= Problem =
Look through the material and copy each line holding "scene".

= Source data =
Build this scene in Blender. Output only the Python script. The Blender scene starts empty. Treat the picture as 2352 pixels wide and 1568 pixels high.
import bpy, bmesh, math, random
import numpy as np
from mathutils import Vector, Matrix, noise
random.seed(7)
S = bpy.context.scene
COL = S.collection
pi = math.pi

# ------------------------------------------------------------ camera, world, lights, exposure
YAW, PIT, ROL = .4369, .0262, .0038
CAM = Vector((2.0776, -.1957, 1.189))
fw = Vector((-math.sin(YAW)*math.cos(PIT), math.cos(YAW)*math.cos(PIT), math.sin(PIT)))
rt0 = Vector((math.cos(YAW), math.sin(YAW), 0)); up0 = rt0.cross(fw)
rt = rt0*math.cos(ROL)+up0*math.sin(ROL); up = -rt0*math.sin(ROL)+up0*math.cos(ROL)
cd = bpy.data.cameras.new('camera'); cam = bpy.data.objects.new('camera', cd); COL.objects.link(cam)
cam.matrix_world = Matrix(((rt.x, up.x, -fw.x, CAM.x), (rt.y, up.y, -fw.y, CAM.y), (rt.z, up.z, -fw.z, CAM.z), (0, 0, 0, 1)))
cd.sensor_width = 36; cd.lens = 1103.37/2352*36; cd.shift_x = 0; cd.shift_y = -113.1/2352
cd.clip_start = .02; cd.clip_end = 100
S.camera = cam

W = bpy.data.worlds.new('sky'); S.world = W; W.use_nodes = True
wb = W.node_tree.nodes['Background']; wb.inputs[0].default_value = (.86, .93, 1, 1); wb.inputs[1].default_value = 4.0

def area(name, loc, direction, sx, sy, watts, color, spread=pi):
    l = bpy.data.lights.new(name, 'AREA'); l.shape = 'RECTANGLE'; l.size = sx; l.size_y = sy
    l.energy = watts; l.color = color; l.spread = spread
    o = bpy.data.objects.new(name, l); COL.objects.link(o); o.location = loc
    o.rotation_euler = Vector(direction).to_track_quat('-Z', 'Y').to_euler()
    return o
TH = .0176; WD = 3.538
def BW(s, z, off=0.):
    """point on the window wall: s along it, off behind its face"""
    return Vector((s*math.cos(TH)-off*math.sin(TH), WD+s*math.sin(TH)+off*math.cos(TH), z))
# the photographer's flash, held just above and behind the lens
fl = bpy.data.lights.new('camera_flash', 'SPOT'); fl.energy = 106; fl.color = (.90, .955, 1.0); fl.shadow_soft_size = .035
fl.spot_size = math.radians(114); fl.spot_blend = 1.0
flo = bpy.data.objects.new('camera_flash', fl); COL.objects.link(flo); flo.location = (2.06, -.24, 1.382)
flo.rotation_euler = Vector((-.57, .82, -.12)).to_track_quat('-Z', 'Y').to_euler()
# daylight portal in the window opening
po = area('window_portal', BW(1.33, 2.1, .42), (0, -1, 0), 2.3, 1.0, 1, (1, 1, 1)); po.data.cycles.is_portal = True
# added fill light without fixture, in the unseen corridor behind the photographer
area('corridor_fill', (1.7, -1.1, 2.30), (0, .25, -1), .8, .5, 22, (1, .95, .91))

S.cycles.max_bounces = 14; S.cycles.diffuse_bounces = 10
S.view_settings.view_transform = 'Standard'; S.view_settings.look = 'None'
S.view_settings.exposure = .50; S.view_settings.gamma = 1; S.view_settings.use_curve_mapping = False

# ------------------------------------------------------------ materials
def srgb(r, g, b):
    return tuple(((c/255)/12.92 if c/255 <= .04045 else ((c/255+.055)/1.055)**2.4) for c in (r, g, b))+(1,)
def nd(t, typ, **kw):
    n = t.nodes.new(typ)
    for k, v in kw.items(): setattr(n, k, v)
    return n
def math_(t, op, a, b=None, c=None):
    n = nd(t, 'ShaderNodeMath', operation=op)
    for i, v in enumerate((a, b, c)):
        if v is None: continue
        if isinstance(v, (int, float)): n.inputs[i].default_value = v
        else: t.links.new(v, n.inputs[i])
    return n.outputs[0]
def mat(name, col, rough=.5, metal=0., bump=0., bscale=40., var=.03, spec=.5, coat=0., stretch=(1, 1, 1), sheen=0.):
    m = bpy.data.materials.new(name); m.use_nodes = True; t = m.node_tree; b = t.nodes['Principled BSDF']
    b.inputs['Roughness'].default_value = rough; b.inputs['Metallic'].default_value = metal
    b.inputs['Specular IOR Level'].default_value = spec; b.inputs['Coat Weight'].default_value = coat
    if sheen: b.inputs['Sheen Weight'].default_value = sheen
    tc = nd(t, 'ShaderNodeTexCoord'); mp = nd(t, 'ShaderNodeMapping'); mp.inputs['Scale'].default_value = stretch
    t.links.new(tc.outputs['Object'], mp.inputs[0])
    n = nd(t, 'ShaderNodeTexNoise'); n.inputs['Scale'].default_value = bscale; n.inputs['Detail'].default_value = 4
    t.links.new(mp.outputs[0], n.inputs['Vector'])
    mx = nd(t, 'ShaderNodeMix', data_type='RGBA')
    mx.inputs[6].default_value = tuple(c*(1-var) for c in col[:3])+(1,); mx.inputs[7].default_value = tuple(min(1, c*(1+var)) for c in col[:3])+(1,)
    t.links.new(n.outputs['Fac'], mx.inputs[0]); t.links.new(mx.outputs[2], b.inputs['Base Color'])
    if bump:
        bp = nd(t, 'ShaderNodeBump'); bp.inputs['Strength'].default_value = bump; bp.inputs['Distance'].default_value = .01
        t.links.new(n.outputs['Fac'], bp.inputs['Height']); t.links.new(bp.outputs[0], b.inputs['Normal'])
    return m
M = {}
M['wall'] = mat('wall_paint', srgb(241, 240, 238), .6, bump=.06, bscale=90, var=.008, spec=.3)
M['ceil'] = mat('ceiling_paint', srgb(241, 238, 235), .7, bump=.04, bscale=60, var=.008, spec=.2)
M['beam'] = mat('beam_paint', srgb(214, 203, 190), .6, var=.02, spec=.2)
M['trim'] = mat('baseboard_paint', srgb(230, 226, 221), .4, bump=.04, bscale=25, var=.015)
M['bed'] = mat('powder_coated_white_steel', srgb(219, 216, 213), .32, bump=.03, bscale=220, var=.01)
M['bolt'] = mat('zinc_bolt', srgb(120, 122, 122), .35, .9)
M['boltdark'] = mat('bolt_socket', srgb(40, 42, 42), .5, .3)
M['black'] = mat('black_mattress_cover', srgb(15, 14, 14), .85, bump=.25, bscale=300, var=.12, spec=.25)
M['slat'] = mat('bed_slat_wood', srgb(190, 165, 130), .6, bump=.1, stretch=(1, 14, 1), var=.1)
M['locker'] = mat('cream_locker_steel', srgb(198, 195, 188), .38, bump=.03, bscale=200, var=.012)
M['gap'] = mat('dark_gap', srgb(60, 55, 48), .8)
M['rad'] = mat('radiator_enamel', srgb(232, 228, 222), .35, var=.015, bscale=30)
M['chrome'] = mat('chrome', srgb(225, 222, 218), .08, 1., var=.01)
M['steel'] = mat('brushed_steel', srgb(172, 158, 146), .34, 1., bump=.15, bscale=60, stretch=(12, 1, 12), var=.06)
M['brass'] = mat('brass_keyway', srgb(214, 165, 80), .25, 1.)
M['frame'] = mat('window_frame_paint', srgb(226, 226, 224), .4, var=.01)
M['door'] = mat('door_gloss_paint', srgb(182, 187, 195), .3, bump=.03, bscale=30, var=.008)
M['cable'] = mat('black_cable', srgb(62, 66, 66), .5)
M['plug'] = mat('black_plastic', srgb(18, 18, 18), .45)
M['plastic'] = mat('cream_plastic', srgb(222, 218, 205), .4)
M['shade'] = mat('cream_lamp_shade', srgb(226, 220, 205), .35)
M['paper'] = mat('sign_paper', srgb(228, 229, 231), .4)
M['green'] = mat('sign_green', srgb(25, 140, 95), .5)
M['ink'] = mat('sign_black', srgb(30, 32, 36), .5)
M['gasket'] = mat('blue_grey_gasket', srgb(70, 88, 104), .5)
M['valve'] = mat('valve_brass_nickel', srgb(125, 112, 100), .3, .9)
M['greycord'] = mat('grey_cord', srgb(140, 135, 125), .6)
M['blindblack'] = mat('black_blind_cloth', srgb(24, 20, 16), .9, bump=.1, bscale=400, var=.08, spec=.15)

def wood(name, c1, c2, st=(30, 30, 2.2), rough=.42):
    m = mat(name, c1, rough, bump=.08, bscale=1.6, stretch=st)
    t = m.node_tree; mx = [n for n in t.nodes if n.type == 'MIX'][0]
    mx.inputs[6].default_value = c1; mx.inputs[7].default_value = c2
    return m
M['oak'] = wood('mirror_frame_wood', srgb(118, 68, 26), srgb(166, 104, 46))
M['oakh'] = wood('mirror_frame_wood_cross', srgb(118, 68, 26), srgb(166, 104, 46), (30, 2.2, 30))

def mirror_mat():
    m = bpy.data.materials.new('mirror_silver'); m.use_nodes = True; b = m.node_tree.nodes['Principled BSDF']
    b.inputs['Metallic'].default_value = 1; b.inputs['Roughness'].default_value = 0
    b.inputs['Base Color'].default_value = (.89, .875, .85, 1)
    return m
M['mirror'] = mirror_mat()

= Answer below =
Build this scene in Blender. Output only the Python script. The Blender scene starts empty. Treat the picture as 2352 pixels wide and 1568 pixels high.
S = bpy.context.scene